| Information provided |
#####

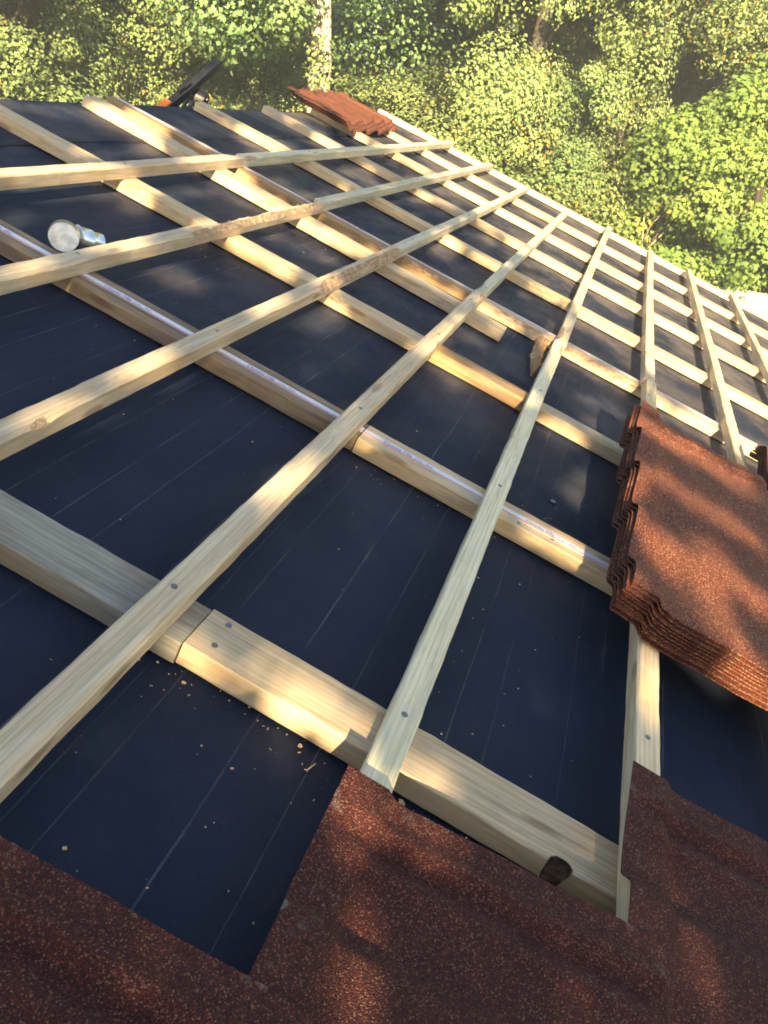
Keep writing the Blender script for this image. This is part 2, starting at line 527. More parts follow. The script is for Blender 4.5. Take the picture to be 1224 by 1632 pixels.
def tile_batten(label, u0, u1, v, mat, seed, wanes=(), W=0.041, screws=(), **kw):
    me = board_mesh('tile_batten', u1 - u0, W, HB, M[mat], seed, wanes=wanes, **kw)
    o = link('tile_batten', me, None, along_u(u0, v, W, HC + 0.0016))
    tag(o, label, 'batten', GB)
    screws = list(screws)
    for cu in (0.75, 1.505, 2.06, 2.315, 3.045, 3.815, 4.552, 5.322, 6.19):      # one screw at every crossing
        if u0 + 0.02 < cu < u1 - 0.02 and all(abs(cu - q[0]) > 0.1 for q in screws):
            screws.append((cu + 0.008 * math.sin(seed * 7 + cu * 9), 0.020 + 0.005 * math.sin(seed * 3 + cu * 5)))
    for (su, off) in screws:
        screw_head(o, su - u0, W - off, HB)
    return o

def counter_batten(label, s0, s1, u_far, mat, seed, W=0.088, wanes=(), screws=(), w0=0.001, **kw):
    me = board_mesh('counter_batten', s1 - s0, W, HC, M[mat], seed, wanes=wanes, **kw)
    o = link('counter_batten', me, None, along_s(s0, u_far, w0))
    tag(o, label, 'batten', GC)
    for (ss, off) in screws:
        screw_head(o, ss - s0, off, HC)
    return o

# ------------------------------------------------------------------ house
house = link('house', None, None, RM.copy())
tag(house, 'house with an open black felted gable roof being battened for new tiles', 'house')
RIDGE, EAVE, UG0, UG1 = 1.664, -3.4, -5.0, 6.285

def felt_sheet(name, u0, u1, s0, s1, base, seed, edge=0.0):
    nu, ns = int((u1 - u0) / 0.035), int((s1 - s0) / 0.03)
    U = np.linspace(u0, u1, nu + 1); S = np.linspace(0, 1, ns + 1)
    if edge: S[1] = S[1] * 0.08
    vs = []
    for j in range(ns + 1):
        for i in range(nu + 1):
            u = U[i]
            low = s0 + (edge * (noise.noise(Vector((u * 2.1, seed, 0))) + 0.5 * noise.noise(Vector((u * 6, seed, 4)))) if edge else 0)
            s = low + (s1 - low) * S[j]
            w = 0.0035 * noise.noise(Vector((u * 1.6, s * 4.5, seed))) + 0.0016 * noise.noise(Vector((u * 5, s * 9, seed + 9)))
            w = base - 0.004 + min(0.0035, w)
            if edge and j == 0: w = base - 0.0085
            if edge and j == 1: w += 0.0012 + 0.004 * max(0, noise.noise(Vector((u * 2.7, seed, 8))))
            vs.append((u, s, w))
    fs = []
    for j in range(ns):
        for i in range(nu):
            a = j * (nu + 1) + i
            fs.append((a, a + 1, a + nu + 2, a + nu + 1))
    return link(name, mesh_from(name, vs, fs, M['felt'], True), house)
felt_sheet('roofing_felt', UG0, UG1, EAVE, 1.40, -0.001, 3.0)
felt_sheet('roofing_felt', UG0, UG1, 1.352, RIDGE, 0.0050, 11.0, edge=0.02)
mb = MB()
mb.box(UG0, UG1 - 0.002, EAVE, RIDGE - 0.006, -0.030, -0.012)
# the far slope, mirrored about the vertical plane through the ridge
mb.build('roof_deck', M['ply'], house)
inv = RM.inverted()
def WV(x, y, z): return inv @ Vector((x, y, z))
rid = RW(0, RIDGE, 0)
mb = MB()
far_s = 3.6
a = [WV(UG0, rid.y, rid.z), WV(UG1, rid.y, rid.z), WV(UG1, rid.y + far_s * cP, rid.z - far_s * sP), WV(UG0, rid.y + far_s * cP, rid.z - far_s * sP)]
b = [p - (inv.to_3x3() @ Vector((0, 0, 0.03))) for p in a]
mb.add(a + b, [(0,1,2,3),(7,6,5,4),(0,4,5,1),(1,5,6,2),(2,6,7,3),(3,7,4,0)])
mb.build('roof_deck', M['felt'], house)
# walls under the roof
ev = RW(0, EAVE + 0.45, 0)
y0, y1 = ev.y, 2 * rid.y - ev.y
zt = ev.z - 0.10
mb = MB()
x0, x1 = UG0 + 0.3, UG1 - 0.25
P = [(x0,y0,0),(x1,y0,0),(x1,y1,0),(x0,y1,0),(x0,y0,zt),(x1,y0,zt),(x1,y1,zt),(x0,y1,zt),(x0,rid.y,rid.z-0.12),(x1,rid.y,rid.z-0.12)]
mb.add([WV(*p) for p in P], [(0,1,5,4),(2,3,7,6),(1,2,6,9,5),(3,0,4,8,7)])
mb.build('wall', M['stucco'], house)
mb = MB()
mb.box(UG1 + 0.002, UG1 + 0.022, EAVE, RIDGE - 0.01, -0.16, -0.004)
mb.build('rake_board', M['cream'], house)

# ------------------------------------------------------------------ tile battens (level)
V = {1: 1.0790, 2: 0.7134, 3: 0.3546, 4: 0.0, 5: -0.3492, 6: -0.7073, 7: -1.050, 8: -1.402}
tile_batten('warm yellow tile batten nearest the ridge, its left length', -2.6, 2.305, V[1], 'cream', 11, wanes=[(2.22+2.6, 2.305+2.6, 1, 0.012)], screws=[(0.75, .02), (1.5, .02)], bow=0.002)
tile_batten('pale greenish tile batten nearest the ridge, its right length to the gable', 2.312, 6.233, V[1], 'green', 12, wanes=[(0, 0.10, 0, 0.012)], bow=0.003)
tile_batten('tile batten with a long strip of peeled bark, passing below the metal elbow', -2.6, 2.268, V[2], 'cream', 13, wanes=[(1.30+2.6, 2.262+2.6, 1, 0.016), (1.15+2.6, 2.262+2.6, 0, 0.013), (-0.5+2.6, 0.75+2.6, 0, 0.006, 0)], screws=[(0.75, .02)], rough=0.0012)
tile_batten('pale tile batten, second from the ridge, its right length to the gable', 2.276, 6.133, V[2], 'green', 14, bow=0.003)
tile_batten('third tile batten from the ridge, left length with orange knot and barky far end', -2.6, 2.215, V[3], 'cream', 15, wanes=[(1.30+2.6, 2.205+2.6, 0, 0.020), (0.125+2.6, 0.155+2.6, 0, 0.010)], screws=[(0.75, .02), (1.5, .02)])
tile_batten('pale tile batten third from the ridge, its right length to the gable', 2.223, 5.916, V[3], 'green', 16, bow=0.004)
tile_batten('long cream tile batten crossing from the lower left corner', -2.6, 2.222, V[4], 'cream', 17, W=0.044, wanes=[(-0.5+2.6, 1.5+2.6, 0, 0.005, 0), (2.12+2.6, 2.215+2.6, 0, 0.012)], screws=[(-0.043, .021), (0.76, .022)], bow=0.002)
tile_batten('greyish far length of the long middle tile batten, running to the gable', 2.230, 5.80, V[4], 'green', 18, wanes=[(0, 0.15, 1, 0.008)], bow=0.004)
tile_batten('pale tile batten ending under the corner of the middle laid sheet, grey screw in it', -0.60, 2.128, V[5], 'green', 19, W=0.042, screws=[(-0.035, .02), (0.76, .018), (1.5, .018)], wanes=[(1.98+.6, 2.12+.6, 0, 0.010)])
tile_batten('tile batten continuing right of the splintered bark piece to the gable', 2.136, 6.145, V[5], 'cream', 20, wanes=[(0, 0.22, 1, 0.012)], bow=0.004)
tile_batten('tile batten running below the leaning stack of red sheets', -0.60, 2.268, V[6], 'cream', 21, W=0.042, screws=[(0.2, .02), (1.5, .02)])
tile_batten('upright-looking pale batten between the red stack and the gable', 2.276, 6.02, V[6], 'cream', 22, W=0.042)
tile_batten('sunlit tile batten meeting the far corner of the red stack', -0.60, 2.80, V[7], 'cream', 23, W=0.042)
tile_batten('sunlit tile batten above the red stack, its far length to the gable', 2.808, 6.10, V[7], 'cream', 24, W=0.042)
tile_batten('sunlit tile batten at the right edge of the picture, lowest on the slope', -0.60, 5.97, V[8], 'cream', 25, W=0.042)

# ------------------------------------------------------------------ counter battens (up the slope)
counter_batten('weathered grey counter batten at lower left, butted to a new yellow board', -0.0705, 1.63, 0.0, 'grey', 31, W=0.090, wanes=[(0.9, 1.69, 1, 0.004, 0)])
counter_batten('new yellow wide counter batten with a rotted knot hole near its right end', -1.30, -0.0722, 0.0, 'gold', 32, W=0.090, step=0.003,
               notches=[(1.30-0.630, 0.016, 1, 0.010, 0.036)], wanes=[(1.30-0.268, 1.30-0.262, 1, 0.010)],
               screws=[(-0.103, .012), (-0.106, .060), (-0.02, .03)])
cb2a = counter_batten('brown counter batten with a white printed strap, upper length by the metal elbow', -0.050, 1.63, 0.7936, 'brown', 33, W=0.086, wanes=[(0.2, 1.6, 1, 0.006, 0.35)])
cb2b = counter_batten('yellow counter batten with a white printed strap, running under the red stack', -1.50, -0.053, 0.7936, 'gold', 34, W=0.086, screws=[(-0.44, .07), (-0.52, .06)])
counter_batten('yellow counter batten in the upper left with a dark knot near the ridge', -0.034, 1.63, 1.550, 'gold', 35, W=0.080, wanes=[(0.99+.034, 1.03+.034, 1, 0.022), (0.3, 0.36, 1, 0.014)])
counter_batten('brown counter batten with a red stained end, between two tile battens', -0.345, -0.037, 1.550, 'brown', 36, W=0.082, wanes=[(0.0, 0.02, 1, 0.008)])
counter_batten('yellow counter batten disappearing behind the scalloped side of the red stack', -1.60, -0.349, 1.545, 'gold', 37, W=0.074)
counter_batten('bright yellow counter batten doubled beside another, its cut end lit by the sun', -0.173, 1.635, 2.105, 'gold', 38, W=0.089, skew=-0.115, w0=0.0012)
cb5a = counter_batten('strapped counter batten right of the doubled yellow one, upper length', -0.027, 1.635, 2.359, 'brown', 39, W=0.086, wanes=[(0.1, 0.5, 1, 0.012)])
cb5b = counter_batten('strapped counter batten with a ragged barky lower face right of the bark splinter', -2.2, -0.030, 2.350, 'gold', 40, W=0.086, wanes=[(1.30, 2.15, 1, 0.015)])
counter_batten('fourth counter batten back from the gable, upper length', 0.021, 1.64, 3.086, 'gold', 41, W=0.082)
counter_batten('counter batten with dark barky patches, behind the gap above the red stack', -2.2, 0.018, 3.086, 'gold', 42, W=0.082, wanes=[(1.50, 1.62, 1, 0.018), (1.75, 2.05, 1, 0.012)])
counter_batten('counter batten third from the gable, upper length', -0.061, 1.64, 3.856, 'gold', 43, W=0.080)
counter_batten('counter batten third from the gable, lower length with a red stained end', -2.3, -0.064, 3.856, 'gold', 44, W=0.080, wanes=[(1.60, 1.72, 1, 0.016), (2.2, 2.236, 1, 0.008)])
counter_batten('counter batten under the left end of the ridge pile of tile sheets', -2.4, 1.64, 4.594, 'gold', 45, W=0.080, wanes=[(2.30, 2.36, 1, 0.010)])
counter_batten('counter batten next to the gable edge, under the right end of the ridge pile', -2.4, 1.64, 5.364, 'gold', 46, W=0.080)
counter_batten('sunlit board along the gable edge of the roof', -2.4, 1.70, 6.246, 'cream', 47, W=0.086)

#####

| Problem to work on |
Only the lines from the start of the material through the line containing "RIDGE, EAVE, UG0, UG1" should be transcribed. Pictures stay out.

| Correct output |
Keep writing the Blender script for this image. This is part 2, starting at line 527. More parts follow. The script is for Blender 4.5. Take the picture to be 1224 by 1632 pixels.
def tile_batten(label, u0, u1, v, mat, seed, wanes=(), W=0.041, screws=(), **kw):
    me = board_mesh('tile_batten', u1 - u0, W, HB, M[mat], seed, wanes=wanes, **kw)
    o = link('tile_batten', me, None, along_u(u0, v, W, HC + 0.0016))
    tag(o, label, 'batten', GB)
    screws = list(screws)
    for cu in (0.75, 1.505, 2.06, 2.315, 3.045, 3.815, 4.552, 5.322, 6.19):      # one screw at every crossing
        if u0 + 0.02 < cu < u1 - 0.02 and all(abs(cu - q[0]) > 0.1 for q in screws):
            screws.append((cu + 0.008 * math.sin(seed * 7 + cu * 9), 0.020 + 0.005 * math.sin(seed * 3 + cu * 5)))
    for (su, off) in screws:
        screw_head(o, su - u0, W - off, HB)
    return o

def counter_batten(label, s0, s1, u_far, mat, seed, W=0.088, wanes=(), screws=(), w0=0.001, **kw):
    me = board_mesh('counter_batten', s1 - s0, W, HC, M[mat], seed, wanes=wanes, **kw)
    o = link('counter_batten', me, None, along_s(s0, u_far, w0))
    tag(o, label, 'batten', GC)
    for (ss, off) in screws:
        screw_head(o, ss - s0, off, HC)
    return o

# ------------------------------------------------------------------ house
house = link('house', None, None, RM.copy())
tag(house, 'house with an open black felted gable roof being battened for new tiles', 'house')
RIDGE, EAVE, UG0, UG1 = 1.664, -3.4, -5.0, 6.285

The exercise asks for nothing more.